Is energy for all a basic right or an impossible dream?
January 25, 2013
Much of the talk here in Davos has been about an energy revolution. Not the long expected rise of renewables but the unbelievably fast emergence of fracking in the US. In just 12 months, gas has overtaken coal as the main source of power generation, and with gas prices now one third of that in Europe and one fifth of those in Asia, it's providing the US economy with a very welcome boom. There is even talk of energy self-sufficiency and exports. At the very least, it will help the US remain competitive on the global stage, underpin economic recovery and, in the short term, is driving a one-off reduction in carbon emissions.
However, none of this is going to help the 1.3 billion people who are not connected to the grid, mainly in Africa and developing Asia. For sure, expansion of grid infrastructure will reach some of these - perhaps as many as 550 million - but this could take decades. And it ignores the remaining 800 million who will never be reached. So it's clear that new approaches, and new business models, are needed to fully tackle energy access. As Ban-Ki Moon said at the conclusion of the work of the influential UN Sustainable Energy for All initiative, new partnerships with the private sector are needed.

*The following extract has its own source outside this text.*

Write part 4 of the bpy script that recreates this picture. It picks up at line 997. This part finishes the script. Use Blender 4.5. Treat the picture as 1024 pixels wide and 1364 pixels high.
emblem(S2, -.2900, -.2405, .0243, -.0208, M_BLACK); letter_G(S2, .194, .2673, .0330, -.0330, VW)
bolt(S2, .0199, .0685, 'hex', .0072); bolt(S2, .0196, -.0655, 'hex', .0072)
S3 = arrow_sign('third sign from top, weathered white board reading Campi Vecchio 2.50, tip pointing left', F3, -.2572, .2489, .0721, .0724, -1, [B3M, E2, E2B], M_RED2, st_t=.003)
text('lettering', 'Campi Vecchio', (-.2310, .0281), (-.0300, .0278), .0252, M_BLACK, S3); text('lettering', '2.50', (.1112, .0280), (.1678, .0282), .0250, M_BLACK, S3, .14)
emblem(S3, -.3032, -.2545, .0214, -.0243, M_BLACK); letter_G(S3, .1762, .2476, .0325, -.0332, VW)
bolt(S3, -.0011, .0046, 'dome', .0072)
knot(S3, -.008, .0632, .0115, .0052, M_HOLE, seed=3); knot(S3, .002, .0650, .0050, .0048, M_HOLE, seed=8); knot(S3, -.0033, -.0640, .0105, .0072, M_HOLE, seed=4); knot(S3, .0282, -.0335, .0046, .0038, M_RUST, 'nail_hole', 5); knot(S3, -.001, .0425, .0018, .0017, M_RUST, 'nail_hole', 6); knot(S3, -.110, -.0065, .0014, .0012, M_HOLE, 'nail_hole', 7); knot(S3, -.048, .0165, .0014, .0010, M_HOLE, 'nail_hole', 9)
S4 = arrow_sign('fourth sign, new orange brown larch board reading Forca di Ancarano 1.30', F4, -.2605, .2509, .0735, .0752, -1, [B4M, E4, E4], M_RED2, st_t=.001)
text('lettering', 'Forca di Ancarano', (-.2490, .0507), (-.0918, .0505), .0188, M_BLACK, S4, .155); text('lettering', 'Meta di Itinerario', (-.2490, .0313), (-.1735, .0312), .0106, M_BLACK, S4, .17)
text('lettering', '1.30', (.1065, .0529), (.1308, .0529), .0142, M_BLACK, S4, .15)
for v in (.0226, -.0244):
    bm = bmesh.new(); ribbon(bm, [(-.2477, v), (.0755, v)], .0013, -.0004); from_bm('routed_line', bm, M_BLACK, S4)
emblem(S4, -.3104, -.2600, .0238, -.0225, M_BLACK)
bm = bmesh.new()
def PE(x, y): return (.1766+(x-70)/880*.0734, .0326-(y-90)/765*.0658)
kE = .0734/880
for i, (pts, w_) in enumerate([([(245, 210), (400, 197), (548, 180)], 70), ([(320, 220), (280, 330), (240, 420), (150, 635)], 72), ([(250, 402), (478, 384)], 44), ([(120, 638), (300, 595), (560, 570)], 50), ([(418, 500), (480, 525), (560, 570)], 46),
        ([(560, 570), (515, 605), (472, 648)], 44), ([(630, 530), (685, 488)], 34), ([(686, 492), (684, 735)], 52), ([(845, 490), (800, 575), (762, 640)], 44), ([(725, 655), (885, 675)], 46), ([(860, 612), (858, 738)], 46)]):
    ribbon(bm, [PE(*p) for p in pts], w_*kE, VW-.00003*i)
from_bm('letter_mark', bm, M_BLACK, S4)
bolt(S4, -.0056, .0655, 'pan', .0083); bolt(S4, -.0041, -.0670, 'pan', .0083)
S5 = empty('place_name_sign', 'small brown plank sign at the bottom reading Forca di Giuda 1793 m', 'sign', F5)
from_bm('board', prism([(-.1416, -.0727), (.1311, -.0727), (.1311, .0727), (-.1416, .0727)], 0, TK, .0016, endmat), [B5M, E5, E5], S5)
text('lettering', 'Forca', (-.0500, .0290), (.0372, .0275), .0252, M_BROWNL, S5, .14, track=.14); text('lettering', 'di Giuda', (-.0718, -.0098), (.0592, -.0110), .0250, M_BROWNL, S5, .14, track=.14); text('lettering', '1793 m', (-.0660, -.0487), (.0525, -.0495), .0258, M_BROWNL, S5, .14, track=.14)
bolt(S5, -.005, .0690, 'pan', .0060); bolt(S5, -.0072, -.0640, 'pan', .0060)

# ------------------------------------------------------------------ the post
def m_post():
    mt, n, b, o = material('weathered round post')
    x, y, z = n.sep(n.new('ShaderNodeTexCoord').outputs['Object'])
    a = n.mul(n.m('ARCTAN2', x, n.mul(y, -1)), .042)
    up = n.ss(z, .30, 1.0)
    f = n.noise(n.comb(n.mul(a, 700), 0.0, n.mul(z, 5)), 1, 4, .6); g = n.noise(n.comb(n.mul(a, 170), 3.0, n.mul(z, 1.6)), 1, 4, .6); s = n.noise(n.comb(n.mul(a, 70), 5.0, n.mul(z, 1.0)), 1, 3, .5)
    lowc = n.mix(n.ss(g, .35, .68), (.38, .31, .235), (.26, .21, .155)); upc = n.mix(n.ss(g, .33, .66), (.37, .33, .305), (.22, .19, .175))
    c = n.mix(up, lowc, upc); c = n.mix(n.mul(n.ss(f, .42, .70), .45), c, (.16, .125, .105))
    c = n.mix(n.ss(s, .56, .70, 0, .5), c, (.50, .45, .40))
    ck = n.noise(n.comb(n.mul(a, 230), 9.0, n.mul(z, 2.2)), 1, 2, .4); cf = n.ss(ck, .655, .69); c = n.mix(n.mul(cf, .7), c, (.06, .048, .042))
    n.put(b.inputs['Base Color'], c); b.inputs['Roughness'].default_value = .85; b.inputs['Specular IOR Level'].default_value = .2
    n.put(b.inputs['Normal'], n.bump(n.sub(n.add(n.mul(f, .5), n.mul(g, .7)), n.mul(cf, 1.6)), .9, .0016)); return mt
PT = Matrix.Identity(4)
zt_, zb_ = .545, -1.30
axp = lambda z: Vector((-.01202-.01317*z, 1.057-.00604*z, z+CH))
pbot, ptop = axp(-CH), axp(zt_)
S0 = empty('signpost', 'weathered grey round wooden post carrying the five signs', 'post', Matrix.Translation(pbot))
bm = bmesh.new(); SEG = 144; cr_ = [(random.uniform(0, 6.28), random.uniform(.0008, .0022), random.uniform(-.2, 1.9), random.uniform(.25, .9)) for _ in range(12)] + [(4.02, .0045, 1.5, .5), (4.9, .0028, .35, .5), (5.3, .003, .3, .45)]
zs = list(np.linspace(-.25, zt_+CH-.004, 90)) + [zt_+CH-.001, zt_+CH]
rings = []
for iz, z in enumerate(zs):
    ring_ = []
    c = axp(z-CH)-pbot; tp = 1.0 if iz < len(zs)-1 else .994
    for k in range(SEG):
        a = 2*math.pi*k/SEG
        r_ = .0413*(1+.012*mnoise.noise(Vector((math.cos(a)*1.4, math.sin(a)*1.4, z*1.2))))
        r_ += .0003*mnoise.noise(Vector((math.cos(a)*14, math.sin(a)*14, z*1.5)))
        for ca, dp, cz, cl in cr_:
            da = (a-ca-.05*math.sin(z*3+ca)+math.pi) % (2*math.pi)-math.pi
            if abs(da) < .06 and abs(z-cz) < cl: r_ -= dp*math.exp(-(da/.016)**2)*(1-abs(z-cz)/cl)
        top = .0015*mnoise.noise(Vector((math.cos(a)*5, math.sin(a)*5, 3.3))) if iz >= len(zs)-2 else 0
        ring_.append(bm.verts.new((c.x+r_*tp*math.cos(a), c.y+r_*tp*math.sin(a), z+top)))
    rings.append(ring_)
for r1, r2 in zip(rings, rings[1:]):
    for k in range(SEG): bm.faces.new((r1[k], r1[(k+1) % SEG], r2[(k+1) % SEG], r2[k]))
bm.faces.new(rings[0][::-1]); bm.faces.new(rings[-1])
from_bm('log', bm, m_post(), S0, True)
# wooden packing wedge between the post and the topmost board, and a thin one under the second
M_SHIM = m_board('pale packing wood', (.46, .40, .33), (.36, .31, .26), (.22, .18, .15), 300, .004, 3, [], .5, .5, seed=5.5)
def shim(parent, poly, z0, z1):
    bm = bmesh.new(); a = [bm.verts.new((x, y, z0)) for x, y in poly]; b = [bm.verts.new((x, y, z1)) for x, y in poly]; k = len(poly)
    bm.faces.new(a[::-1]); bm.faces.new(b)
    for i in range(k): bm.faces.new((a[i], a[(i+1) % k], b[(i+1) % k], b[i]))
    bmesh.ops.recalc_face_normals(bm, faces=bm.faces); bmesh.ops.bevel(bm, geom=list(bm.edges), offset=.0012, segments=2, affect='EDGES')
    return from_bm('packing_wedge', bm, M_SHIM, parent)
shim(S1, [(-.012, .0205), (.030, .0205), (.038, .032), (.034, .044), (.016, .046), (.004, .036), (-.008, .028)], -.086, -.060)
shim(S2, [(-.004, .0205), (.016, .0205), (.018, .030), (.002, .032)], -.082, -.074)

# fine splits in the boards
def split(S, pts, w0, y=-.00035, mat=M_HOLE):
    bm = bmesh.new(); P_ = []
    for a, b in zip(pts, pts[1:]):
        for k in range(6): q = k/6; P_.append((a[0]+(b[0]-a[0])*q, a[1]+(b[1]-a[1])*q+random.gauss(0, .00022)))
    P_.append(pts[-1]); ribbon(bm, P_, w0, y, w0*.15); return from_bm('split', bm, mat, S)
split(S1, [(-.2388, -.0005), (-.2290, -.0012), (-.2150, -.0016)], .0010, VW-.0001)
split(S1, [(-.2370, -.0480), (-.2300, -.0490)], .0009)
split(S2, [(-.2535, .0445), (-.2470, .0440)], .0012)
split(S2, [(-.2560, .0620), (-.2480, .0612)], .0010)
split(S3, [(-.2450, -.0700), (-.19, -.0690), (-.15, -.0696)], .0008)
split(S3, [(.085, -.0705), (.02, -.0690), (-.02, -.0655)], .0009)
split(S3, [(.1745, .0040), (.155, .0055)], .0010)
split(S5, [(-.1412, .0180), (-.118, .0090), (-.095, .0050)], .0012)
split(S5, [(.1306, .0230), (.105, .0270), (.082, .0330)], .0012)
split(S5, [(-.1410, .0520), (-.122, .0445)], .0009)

This was the topic of a session in Davos this week in which I participated. At first sight it was a slightly unusual gathering, who crossed the town on a cold morning to meet for an early breakfast. Not the usual international development or government representatives or the world's energy companies, although they were there, but a cross sector, cross border group made up of telecoms and technology groups, consumer electronics giants, renewables companies, donors and social entrepreneurs. The discussion was rich, and focused on a cross sector model that recognises the wider value chain when humans are connected to energy. The development benefits are well understood and much documented, from education and welfare to health, hygiene and enterprise, but less often understood and usually understated are the new markets it creates. With electricity, people will buy a mobile phone, replace kerosene lighting with LED's, and in time purchase a fridge, a cooker and have the means to power a small business. And it is this which creates development opportunities for poor households, and also new markets for the providers of handsets and lighting and consumer electronics. Not to forget business distribution and maintenance models that bring in local entrepreneurs who understand local markets. Take Brazil for example: after 14 million people were connected to the grid, 2.2 million televisions and 2.1 million fridges were sold in the subsequent seven years.
Everyone agreed that the technologies exist today to give off-grid access to energy. And there is ample evidence that the poor are prepared to pay for energy; indeed, the poor spend US$37 billion a year on power, largely in the form of kerosene, equivalent to a US$150 annual bill per household. What is lacking are the enabling policies, business and distribution models that reach the last mile, financing, and high transaction costs of small scale energy deployment and the need to de-risk projects.
No wonder, therefore, that there was such interest in this topic. An approach that brings together all of those that will benefit from energy access, under an integrated business model, could really have a transformational impact on previously hard to reach communities - the rural poor. And in turn also deal with many of the barriers outlined above.
So I left the session feeling a sense of hope, confidence and expectation: hope that the agreements reached in Davos survive the journeys back home; confidence that a possible solution to energy access has been found; and high expectations of the pilot just starting in Kenya that could show the world how everyone can have energy.